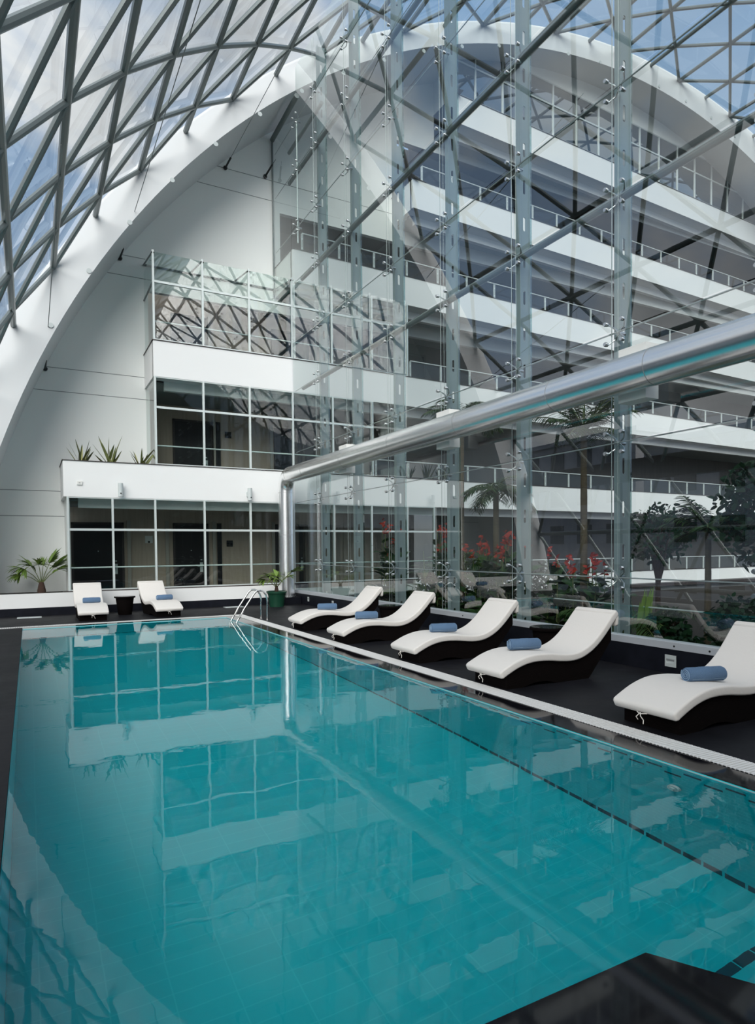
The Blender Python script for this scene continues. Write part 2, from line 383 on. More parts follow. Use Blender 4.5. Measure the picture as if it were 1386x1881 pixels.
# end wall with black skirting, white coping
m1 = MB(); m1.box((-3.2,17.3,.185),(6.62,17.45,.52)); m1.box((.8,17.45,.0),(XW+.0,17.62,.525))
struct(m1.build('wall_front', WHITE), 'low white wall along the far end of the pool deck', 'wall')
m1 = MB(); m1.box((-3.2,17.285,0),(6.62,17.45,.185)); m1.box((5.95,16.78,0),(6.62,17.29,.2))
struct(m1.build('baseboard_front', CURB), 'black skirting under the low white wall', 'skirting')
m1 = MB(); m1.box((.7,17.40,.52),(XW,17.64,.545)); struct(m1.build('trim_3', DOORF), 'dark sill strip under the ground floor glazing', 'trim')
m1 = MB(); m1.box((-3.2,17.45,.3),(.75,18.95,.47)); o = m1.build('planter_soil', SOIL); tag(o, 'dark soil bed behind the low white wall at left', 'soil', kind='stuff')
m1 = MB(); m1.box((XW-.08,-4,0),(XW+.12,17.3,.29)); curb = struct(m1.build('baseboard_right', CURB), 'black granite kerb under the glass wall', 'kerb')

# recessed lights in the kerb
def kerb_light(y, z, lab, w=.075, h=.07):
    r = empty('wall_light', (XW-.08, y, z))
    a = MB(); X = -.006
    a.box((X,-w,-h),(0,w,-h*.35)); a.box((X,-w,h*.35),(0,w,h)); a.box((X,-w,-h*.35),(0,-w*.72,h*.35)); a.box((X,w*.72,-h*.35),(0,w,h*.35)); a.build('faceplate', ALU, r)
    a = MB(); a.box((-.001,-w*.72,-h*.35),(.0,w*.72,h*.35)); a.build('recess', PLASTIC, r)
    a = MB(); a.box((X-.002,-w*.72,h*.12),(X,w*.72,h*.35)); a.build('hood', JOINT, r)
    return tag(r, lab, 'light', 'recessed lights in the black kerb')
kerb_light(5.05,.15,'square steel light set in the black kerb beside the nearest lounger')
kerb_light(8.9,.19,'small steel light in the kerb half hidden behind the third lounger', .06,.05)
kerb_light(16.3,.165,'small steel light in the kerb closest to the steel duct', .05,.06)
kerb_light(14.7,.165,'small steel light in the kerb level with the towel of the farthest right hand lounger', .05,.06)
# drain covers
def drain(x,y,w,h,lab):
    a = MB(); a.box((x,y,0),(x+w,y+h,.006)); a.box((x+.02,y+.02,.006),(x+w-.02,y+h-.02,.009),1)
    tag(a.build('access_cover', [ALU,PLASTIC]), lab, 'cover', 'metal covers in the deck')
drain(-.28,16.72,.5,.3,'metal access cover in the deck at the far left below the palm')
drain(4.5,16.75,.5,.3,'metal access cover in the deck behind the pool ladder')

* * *

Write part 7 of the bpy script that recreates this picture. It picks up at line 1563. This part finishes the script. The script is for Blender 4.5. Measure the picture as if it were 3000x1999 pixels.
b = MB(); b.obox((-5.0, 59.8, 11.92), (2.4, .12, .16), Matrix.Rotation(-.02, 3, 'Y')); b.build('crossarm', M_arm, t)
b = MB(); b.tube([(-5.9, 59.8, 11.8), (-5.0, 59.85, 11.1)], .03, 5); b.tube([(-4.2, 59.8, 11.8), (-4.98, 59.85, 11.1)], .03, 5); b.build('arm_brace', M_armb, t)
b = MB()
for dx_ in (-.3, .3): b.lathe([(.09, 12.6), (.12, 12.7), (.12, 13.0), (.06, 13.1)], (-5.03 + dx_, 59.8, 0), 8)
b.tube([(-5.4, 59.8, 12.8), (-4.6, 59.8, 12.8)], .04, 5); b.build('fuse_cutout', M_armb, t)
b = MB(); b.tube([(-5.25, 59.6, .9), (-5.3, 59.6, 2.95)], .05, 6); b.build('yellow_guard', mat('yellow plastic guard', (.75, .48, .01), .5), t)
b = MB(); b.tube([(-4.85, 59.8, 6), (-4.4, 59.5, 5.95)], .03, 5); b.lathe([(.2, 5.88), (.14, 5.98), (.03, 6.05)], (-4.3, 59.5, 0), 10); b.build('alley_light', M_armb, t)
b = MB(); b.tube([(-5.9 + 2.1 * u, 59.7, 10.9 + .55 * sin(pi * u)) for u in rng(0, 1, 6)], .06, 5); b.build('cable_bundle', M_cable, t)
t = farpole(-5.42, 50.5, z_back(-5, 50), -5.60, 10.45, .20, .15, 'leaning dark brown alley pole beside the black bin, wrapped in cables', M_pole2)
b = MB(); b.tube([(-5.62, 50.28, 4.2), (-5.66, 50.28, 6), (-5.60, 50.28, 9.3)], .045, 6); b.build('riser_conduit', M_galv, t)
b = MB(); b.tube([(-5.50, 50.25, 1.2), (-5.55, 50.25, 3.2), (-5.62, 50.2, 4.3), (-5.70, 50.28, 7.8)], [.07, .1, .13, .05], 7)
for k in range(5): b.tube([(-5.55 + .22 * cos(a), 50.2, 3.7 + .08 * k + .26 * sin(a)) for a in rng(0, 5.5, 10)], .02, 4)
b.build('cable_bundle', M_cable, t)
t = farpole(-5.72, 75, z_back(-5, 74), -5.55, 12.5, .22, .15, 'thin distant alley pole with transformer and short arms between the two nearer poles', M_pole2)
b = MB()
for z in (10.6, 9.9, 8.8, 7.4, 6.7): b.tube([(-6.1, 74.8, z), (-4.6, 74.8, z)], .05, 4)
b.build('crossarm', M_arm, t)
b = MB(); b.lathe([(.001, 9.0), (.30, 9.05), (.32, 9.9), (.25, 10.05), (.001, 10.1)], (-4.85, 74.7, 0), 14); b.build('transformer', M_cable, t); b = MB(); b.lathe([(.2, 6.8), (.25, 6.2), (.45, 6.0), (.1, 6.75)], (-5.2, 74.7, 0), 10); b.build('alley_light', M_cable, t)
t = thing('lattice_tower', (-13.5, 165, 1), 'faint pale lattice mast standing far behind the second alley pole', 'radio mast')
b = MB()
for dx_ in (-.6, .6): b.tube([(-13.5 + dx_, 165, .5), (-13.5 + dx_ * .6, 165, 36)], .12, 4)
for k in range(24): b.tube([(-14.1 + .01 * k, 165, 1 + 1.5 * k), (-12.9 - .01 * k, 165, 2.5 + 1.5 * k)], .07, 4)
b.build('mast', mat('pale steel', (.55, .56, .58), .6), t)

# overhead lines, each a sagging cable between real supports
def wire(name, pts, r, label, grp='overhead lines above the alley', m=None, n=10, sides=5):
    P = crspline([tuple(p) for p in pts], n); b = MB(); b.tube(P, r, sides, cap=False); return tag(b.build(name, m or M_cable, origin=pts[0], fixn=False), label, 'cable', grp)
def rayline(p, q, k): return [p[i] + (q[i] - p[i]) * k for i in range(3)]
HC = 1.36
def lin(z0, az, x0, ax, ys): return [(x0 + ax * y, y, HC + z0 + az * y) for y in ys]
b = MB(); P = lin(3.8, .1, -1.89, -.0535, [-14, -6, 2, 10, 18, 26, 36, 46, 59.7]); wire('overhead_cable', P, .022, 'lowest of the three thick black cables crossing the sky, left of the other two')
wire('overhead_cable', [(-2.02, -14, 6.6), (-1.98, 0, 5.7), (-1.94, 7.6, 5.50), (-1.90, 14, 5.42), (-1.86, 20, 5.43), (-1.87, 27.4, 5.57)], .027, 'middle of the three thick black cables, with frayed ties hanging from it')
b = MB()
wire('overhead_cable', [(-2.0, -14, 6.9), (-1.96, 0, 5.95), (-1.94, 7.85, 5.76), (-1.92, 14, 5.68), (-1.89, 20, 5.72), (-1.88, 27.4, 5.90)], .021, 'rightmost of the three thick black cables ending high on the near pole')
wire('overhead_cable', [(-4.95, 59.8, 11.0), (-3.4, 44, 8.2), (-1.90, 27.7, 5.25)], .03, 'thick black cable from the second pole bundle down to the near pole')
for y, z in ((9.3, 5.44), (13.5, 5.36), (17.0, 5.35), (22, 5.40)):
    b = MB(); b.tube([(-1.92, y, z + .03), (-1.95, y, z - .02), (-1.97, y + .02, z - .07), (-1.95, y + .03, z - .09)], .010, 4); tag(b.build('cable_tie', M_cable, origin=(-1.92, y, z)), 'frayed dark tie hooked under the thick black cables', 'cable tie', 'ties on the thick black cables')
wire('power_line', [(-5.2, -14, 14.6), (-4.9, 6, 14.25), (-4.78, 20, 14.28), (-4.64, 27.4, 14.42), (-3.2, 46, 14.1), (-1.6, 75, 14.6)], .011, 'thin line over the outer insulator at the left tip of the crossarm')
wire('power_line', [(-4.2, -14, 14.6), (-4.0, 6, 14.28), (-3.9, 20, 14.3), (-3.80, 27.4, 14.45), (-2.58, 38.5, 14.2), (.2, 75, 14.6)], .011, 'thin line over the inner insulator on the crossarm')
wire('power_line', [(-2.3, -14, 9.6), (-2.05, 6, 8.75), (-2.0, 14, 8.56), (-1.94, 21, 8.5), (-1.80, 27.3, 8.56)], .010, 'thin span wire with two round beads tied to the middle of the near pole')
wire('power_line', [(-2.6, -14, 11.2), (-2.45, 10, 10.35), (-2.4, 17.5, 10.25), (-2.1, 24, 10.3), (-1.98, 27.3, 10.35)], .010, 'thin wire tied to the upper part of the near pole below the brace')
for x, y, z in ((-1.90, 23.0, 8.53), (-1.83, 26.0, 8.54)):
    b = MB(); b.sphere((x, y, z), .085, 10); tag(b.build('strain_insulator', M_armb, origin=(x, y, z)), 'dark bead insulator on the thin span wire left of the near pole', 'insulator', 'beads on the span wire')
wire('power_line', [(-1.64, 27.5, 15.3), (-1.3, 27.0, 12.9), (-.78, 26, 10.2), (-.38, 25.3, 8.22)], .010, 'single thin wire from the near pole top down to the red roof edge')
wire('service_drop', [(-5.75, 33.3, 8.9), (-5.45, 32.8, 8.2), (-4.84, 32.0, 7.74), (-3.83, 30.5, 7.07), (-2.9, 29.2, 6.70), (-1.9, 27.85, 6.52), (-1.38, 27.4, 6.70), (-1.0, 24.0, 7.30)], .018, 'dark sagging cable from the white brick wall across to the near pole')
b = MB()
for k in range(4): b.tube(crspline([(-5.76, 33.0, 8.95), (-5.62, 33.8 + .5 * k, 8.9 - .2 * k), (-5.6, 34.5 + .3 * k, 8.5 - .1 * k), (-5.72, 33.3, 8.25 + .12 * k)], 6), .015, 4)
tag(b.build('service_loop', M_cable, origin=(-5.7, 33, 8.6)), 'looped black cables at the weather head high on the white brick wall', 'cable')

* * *

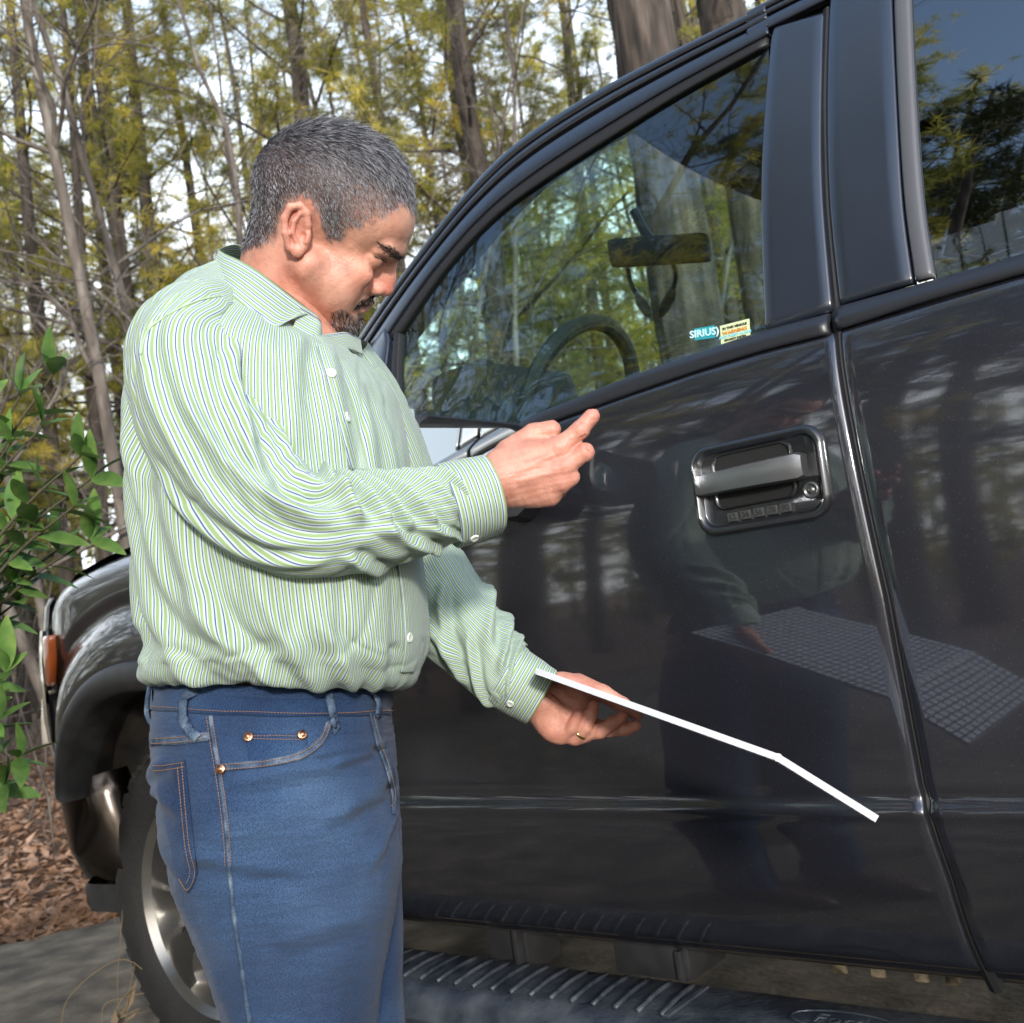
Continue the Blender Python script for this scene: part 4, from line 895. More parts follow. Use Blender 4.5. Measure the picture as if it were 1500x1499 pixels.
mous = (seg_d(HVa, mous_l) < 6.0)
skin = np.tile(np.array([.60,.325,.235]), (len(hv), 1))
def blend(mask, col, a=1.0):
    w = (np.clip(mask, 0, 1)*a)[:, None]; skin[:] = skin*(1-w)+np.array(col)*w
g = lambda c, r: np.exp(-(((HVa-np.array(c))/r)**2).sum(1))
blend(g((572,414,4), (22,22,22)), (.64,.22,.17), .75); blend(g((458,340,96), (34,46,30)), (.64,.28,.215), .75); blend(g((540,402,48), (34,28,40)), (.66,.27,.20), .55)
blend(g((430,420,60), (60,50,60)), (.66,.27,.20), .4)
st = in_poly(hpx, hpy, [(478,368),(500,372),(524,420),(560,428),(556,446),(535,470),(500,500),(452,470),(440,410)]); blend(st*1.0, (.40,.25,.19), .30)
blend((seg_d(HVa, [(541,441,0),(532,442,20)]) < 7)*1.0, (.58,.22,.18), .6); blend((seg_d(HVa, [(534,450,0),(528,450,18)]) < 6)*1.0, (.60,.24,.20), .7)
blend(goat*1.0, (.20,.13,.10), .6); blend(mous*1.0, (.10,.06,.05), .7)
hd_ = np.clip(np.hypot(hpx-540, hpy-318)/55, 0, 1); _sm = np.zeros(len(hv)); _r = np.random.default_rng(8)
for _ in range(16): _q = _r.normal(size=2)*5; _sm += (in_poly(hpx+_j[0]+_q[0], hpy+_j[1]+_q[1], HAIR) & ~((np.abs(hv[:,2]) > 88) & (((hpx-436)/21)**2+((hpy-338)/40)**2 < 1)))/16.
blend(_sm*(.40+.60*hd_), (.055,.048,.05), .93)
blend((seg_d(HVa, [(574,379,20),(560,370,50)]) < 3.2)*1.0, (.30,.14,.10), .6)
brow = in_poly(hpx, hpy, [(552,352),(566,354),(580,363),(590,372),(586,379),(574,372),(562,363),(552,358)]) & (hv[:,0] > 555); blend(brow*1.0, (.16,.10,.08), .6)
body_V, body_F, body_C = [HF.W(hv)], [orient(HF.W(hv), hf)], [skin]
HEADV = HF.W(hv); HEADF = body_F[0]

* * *

State, as a bare number, how many lines of the listing hold the word "Write".

2